§ **Listing**
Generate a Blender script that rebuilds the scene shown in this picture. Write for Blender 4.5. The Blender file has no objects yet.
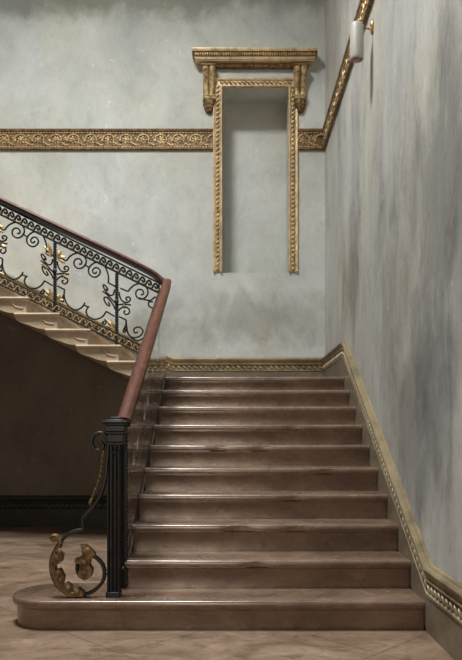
import bpy, math, random
from mathutils import Vector, Matrix
random.seed(4)
sc = bpy.context.scene
COL = sc.collection
R = math.radians
F, CX, CY, EYE = 677.0, 233.0, 436.0, 1.065

def W(px, py, Y):
    return Vector(((px - CX) * Y / F, Y, EYE - (py - CY) * Y / F))

# ------------------------------------------------------------------ nodes
class NT:
    def __init__(s, name):
        s.m = bpy.data.materials.new(name); s.m.use_nodes = True
        s.t = s.m.node_tree; s.n = s.t.nodes; s.l = s.t.links
        s.b = s.n['Principled BSDF']
        s.tc = s.n.new('ShaderNodeTexCoord')
    def map(s, scale=(1, 1, 1), loc=(0, 0, 0), rot=(0, 0, 0)):
        m = s.n.new('ShaderNodeMapping'); m.inputs['Scale'].default_value = scale
        m.inputs['Location'].default_value = loc; m.inputs['Rotation'].default_value = rot
        s.l.new(s.tc.outputs['Object'], m.inputs['Vector']); return m.outputs[0]
    def noise(s, vec, scale, detail=6, rough=.55, dist=0):
        n = s.n.new('ShaderNodeTexNoise'); n.inputs['Scale'].default_value = scale
        n.inputs['Detail'].default_value = detail; n.inputs['Roughness'].default_value = rough
        n.inputs['Distortion'].default_value = dist
        s.l.new(vec, n.inputs['Vector']); return n.outputs['Fac']
    def ramp(s, fac, stops):
        r = s.n.new('ShaderNodeValToRGB'); e = r.color_ramp.elements
        while len(e) < len(stops): e.new(.5)
        for i, (p, c) in enumerate(stops):
            e[i].position = p; e[i].color = (c if hasattr(c, '__len__') else (c, c, c))[:3] + (1,) if hasattr(c, '__len__') else (c, c, c, 1)
        s.l.new(fac, r.inputs[0]); return r.outputs[0]
    def mix(s, a, b, fac=1.0, mode='MULTIPLY'):
        x = s.n.new('ShaderNodeMix'); x.data_type = 'RGBA'; x.blend_type = mode
        for sock, v in ((x.inputs[0], fac), (x.inputs[6], a), (x.inputs[7], b)):
            if hasattr(v, 'is_output'): s.l.new(v, sock)
            elif hasattr(v, '__len__'): sock.default_value = tuple(v) + (1,)
            else: sock.default_value = v
        return x.outputs[2]
    def math(s, op, a, b=0.0):
        x = s.n.new('ShaderNodeMath'); x.operation = op
        for sock, v in ((x.inputs[0], a), (x.inputs[1], b)):
            if hasattr(v, 'is_output'): s.l.new(v, sock)
            else: sock.default_value = v
        return x.outputs[0]
    def bump(s, h, strength=.3, dist=.01):
        b = s.n.new('ShaderNodeBump'); b.inputs['Strength'].default_value = strength
        b.inputs['Distance'].default_value = dist
        s.l.new(h, b.inputs['Height']); s.l.new(b.outputs[0], s.b.inputs['Normal'])
    def out(s, col=None, rough=None, metal=None, spec=None):
        for k, v in (('Base Color', col), ('Roughness', rough), ('Metallic', metal), ('Specular IOR Level', spec)):
            if v is None: continue
            if hasattr(v, 'is_output'): s.l.new(v, s.b.inputs[k])
            elif hasattr(v, '__len__'): s.b.inputs[k].default_value = tuple(v) + (1,)
            else: s.b.inputs[k].default_value = v
        return s.m

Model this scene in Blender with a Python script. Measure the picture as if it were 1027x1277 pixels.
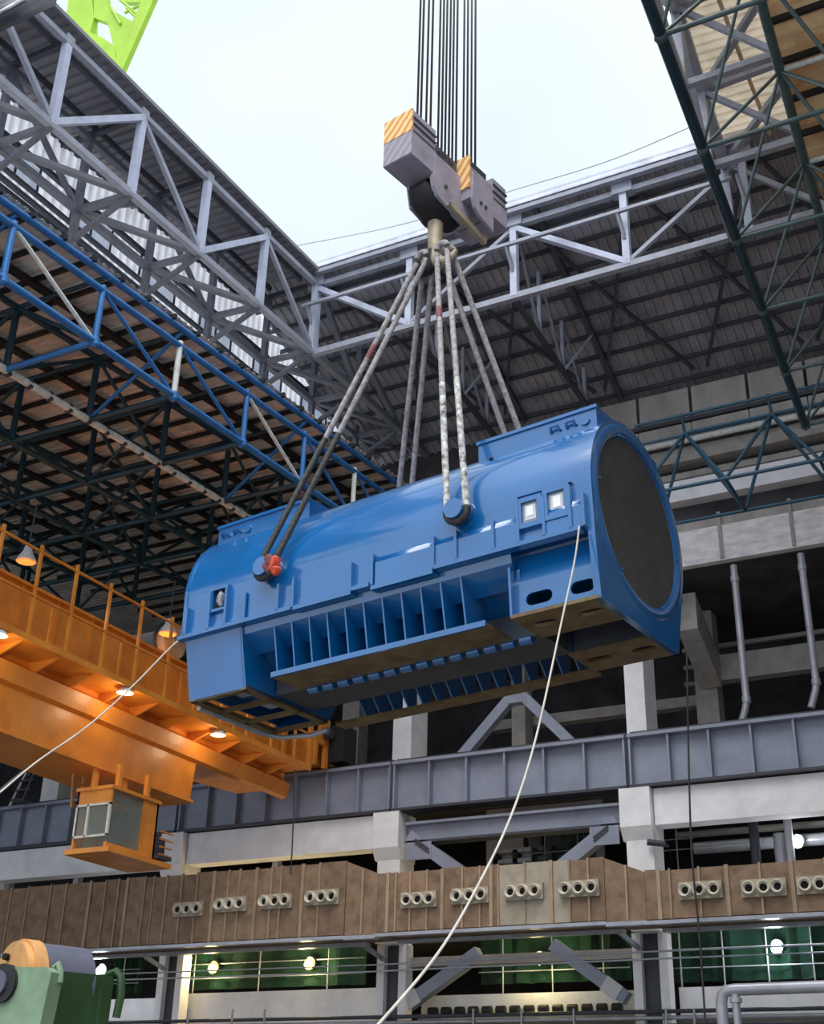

§ **Written request**
Transcribe the entries from their first line to the line that holds "return Vector(((px - CX)", both included, and skip every picture.

§ **Answer to the problem**
Generate a Blender script that rebuilds the scene shown in this picture. Write for Blender 4.5. The Blender file has no objects yet.
import bpy, math, random
from mathutils import Vector, Matrix
random.seed(4)
sc = bpy.context.scene
COL = sc.collection
R = math.radians
F, CX, CY, EYE = 677.0, 233.0, 436.0, 1.065

def W(px, py, Y):
    return Vector(((px - CX) * Y / F, Y, EYE - (py - CY) * Y / F))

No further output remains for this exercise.